VCS history versus large open source development
I recently read Fossil's Rebase Considered Harmful (via), which is another rerun of the great rebase versus everything else debate. This time around, one of the things that occurred to me is that rebasing and an array of similar things allow maintainers of large, public open source repositories to draw a clean line between how people develop changes in private and what appears in the immutable public history of the project. Any open source project can benefit from clean public history, partly because clean history makes it easy to use bisection to locate bugs, but a large project especially benefits because it has so many contributors of varying skill levels and practices.
(In addition, consumers of public open source repositories often already see a linear view of the project's code history.)

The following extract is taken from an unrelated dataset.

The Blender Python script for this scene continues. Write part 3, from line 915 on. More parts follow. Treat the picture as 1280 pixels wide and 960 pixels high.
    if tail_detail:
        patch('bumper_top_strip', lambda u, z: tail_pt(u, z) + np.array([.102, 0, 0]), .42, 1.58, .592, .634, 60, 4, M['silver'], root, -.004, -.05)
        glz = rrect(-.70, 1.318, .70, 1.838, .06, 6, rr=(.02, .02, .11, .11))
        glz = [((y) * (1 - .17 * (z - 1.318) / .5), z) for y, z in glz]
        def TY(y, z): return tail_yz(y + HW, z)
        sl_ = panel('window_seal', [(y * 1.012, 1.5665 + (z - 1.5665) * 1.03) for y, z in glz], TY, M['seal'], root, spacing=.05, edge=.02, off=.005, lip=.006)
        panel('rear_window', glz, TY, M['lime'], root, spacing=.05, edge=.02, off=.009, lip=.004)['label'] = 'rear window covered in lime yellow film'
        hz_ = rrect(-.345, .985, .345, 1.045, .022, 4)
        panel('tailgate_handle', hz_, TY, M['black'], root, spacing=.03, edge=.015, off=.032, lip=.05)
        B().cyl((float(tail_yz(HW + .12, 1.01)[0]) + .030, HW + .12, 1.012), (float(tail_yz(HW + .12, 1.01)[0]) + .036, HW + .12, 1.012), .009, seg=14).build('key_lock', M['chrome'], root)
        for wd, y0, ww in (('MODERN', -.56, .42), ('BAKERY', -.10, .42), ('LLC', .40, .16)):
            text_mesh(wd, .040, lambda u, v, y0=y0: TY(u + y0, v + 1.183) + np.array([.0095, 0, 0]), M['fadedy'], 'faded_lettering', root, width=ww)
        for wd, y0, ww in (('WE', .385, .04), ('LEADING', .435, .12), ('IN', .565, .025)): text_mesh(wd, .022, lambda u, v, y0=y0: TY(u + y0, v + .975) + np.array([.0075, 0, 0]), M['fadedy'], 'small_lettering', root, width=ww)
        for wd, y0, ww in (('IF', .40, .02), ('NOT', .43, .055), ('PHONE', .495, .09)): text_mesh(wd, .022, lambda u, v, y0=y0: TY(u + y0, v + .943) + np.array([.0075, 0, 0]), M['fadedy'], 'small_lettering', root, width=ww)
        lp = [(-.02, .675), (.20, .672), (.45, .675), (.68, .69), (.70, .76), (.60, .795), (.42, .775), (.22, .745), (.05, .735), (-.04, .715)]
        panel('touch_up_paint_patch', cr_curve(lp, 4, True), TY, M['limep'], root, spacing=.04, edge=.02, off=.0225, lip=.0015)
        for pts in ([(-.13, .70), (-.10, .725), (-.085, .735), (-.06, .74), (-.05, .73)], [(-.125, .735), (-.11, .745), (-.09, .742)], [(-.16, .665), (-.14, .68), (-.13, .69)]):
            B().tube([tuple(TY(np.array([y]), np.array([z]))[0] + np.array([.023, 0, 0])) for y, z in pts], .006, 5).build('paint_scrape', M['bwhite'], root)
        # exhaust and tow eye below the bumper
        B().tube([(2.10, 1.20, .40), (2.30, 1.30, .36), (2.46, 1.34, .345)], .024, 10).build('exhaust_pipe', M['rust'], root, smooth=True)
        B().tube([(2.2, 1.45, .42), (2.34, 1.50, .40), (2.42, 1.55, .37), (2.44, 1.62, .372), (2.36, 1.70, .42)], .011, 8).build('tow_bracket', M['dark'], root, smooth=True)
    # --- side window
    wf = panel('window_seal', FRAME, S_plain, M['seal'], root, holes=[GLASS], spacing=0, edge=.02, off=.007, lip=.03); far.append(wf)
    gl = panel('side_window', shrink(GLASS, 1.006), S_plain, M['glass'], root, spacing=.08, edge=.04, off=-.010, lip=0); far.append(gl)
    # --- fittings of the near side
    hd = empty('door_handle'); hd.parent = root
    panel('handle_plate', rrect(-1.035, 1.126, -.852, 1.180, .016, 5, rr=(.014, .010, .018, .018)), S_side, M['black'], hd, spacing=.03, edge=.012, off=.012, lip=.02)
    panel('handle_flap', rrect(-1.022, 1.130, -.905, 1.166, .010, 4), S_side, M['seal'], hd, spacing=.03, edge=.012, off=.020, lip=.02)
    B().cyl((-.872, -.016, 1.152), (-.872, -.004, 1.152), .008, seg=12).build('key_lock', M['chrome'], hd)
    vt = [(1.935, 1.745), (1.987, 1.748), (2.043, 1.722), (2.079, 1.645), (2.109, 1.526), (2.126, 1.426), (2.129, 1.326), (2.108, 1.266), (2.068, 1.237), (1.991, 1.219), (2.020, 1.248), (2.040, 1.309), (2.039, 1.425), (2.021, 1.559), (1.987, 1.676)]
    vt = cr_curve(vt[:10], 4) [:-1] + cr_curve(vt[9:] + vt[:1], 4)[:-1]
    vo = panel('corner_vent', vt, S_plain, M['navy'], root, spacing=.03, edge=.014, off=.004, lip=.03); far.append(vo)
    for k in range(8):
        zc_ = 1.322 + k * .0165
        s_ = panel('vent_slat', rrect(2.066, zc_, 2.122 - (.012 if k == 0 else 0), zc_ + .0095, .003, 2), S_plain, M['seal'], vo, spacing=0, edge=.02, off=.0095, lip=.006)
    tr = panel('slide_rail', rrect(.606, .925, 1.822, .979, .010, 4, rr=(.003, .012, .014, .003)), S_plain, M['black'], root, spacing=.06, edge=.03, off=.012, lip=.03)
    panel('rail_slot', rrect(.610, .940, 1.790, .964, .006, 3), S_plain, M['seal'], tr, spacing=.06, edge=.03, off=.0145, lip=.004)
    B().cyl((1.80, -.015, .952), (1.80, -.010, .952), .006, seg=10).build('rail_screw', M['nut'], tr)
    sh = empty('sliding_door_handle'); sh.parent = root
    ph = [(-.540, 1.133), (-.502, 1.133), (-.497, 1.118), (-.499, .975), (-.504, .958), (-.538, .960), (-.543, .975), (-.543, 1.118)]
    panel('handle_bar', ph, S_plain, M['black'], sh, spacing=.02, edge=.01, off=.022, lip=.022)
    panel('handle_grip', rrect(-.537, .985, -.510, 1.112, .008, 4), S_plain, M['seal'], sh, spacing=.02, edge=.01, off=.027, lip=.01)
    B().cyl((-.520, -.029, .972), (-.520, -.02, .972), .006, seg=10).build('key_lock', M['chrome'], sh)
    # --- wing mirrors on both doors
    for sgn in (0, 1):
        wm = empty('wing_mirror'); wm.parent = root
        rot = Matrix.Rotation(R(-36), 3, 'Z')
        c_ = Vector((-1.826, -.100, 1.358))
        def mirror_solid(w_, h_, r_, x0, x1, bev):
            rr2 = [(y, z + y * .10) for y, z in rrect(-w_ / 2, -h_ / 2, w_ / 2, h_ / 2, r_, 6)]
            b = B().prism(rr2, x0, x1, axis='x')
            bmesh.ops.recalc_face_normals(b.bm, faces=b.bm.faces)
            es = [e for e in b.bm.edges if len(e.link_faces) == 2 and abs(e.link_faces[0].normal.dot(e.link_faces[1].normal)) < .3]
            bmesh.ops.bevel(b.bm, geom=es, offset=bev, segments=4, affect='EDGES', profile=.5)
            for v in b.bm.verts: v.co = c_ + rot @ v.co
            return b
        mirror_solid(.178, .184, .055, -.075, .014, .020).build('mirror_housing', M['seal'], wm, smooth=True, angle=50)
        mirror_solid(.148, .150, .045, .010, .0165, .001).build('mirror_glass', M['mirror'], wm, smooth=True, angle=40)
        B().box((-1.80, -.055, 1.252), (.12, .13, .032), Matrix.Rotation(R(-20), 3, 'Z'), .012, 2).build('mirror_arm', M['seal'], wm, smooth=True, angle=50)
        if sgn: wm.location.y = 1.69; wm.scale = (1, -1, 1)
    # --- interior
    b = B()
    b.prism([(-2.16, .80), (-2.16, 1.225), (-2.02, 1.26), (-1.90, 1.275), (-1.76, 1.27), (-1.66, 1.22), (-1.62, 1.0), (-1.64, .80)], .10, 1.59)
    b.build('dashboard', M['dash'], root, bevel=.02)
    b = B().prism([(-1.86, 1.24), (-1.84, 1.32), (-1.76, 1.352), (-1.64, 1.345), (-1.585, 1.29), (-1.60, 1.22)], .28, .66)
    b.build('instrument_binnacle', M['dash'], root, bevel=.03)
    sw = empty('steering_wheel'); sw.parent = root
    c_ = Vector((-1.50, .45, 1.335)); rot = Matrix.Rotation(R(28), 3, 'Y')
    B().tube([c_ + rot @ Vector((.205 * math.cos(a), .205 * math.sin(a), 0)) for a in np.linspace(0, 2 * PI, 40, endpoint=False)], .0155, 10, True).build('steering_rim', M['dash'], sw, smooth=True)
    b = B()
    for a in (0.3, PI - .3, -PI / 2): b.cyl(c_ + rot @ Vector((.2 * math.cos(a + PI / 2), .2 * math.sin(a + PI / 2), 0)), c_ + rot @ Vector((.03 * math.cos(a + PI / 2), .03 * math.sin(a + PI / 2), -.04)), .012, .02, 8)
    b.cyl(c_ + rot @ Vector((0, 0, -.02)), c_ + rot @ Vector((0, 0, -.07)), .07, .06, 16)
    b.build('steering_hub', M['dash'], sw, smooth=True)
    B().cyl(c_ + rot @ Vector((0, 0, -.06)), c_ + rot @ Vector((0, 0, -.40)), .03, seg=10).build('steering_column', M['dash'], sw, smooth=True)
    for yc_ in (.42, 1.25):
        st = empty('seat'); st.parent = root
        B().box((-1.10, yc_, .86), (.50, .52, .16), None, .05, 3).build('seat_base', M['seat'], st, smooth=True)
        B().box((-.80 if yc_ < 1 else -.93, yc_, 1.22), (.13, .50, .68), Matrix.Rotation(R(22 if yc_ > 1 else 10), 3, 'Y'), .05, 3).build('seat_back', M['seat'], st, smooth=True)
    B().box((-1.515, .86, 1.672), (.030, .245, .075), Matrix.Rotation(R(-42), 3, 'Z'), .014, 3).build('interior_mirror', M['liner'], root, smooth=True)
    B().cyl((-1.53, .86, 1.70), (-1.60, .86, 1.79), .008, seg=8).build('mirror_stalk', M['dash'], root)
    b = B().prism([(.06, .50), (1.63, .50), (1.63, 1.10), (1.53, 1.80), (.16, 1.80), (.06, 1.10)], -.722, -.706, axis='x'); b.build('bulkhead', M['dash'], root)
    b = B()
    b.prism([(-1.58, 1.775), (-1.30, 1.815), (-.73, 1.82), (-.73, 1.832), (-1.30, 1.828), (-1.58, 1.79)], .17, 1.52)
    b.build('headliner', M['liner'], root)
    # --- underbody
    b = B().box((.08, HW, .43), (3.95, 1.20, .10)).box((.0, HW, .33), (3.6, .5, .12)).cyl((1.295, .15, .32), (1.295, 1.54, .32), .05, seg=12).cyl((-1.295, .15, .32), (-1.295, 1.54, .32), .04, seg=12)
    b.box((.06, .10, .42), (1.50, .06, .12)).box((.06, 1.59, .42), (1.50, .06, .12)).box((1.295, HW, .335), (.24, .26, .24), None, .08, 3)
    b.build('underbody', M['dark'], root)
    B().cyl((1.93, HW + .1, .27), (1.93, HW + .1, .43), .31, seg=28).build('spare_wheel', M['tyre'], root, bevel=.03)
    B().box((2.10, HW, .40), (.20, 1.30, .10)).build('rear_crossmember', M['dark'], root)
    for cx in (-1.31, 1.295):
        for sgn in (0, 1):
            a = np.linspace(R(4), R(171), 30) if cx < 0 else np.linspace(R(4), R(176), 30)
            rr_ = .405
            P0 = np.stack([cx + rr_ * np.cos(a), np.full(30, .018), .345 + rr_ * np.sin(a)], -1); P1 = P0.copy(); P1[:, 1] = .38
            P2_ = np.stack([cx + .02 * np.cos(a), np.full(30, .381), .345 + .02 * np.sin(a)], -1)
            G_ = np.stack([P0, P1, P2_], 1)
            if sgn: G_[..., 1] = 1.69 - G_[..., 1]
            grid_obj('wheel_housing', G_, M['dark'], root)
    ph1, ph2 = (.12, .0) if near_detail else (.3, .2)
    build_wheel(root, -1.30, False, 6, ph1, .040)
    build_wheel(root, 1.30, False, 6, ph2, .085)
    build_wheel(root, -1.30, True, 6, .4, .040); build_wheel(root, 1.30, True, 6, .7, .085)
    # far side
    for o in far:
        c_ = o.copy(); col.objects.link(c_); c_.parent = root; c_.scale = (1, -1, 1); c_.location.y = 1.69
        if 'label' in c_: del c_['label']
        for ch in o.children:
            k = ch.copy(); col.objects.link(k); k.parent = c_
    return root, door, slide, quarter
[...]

Another aspect of using rebasing and other things that erase history (such as emailed patch series) is that they free people to develop changes in whatever style of VCS usage they find most comfortable and useful. You can set your editor to make a commit every time you save a file, and no one else has to care in the way they very much would if you proposed to merge the entire sequence intact into a large, public open source repository. The more contributors you have (and the more disparate they are), the more potentially useful this is.
Of course, there's a continuum, both between projects and in general. It's undeniably sometimes useful to know how a change was developed over time, for various reasons. It can also be useful to know how a change has flowed through various public versions of the code. The Linux kernel famously has a whole collection of trees that changes can wind up in before they get pulled into the mainline, and when this is done the changes often continue to carry their history of trees. Presumably this is useful to Linus Torvalds and other kernel developers.
One way to put this is that as an open source project grows larger and larger, I think that it makes less and less sense to try to represent almost everything that happens to the project in its VCS history. VCS history is only one way to capture and handle the entire history of the project; using it for everything has the same sort of broad problems that using any single thing for everything has. Perhaps the larger your project is, the more you should be explicitly asking what your VCS history is for and how you want it to be used (and to be useful).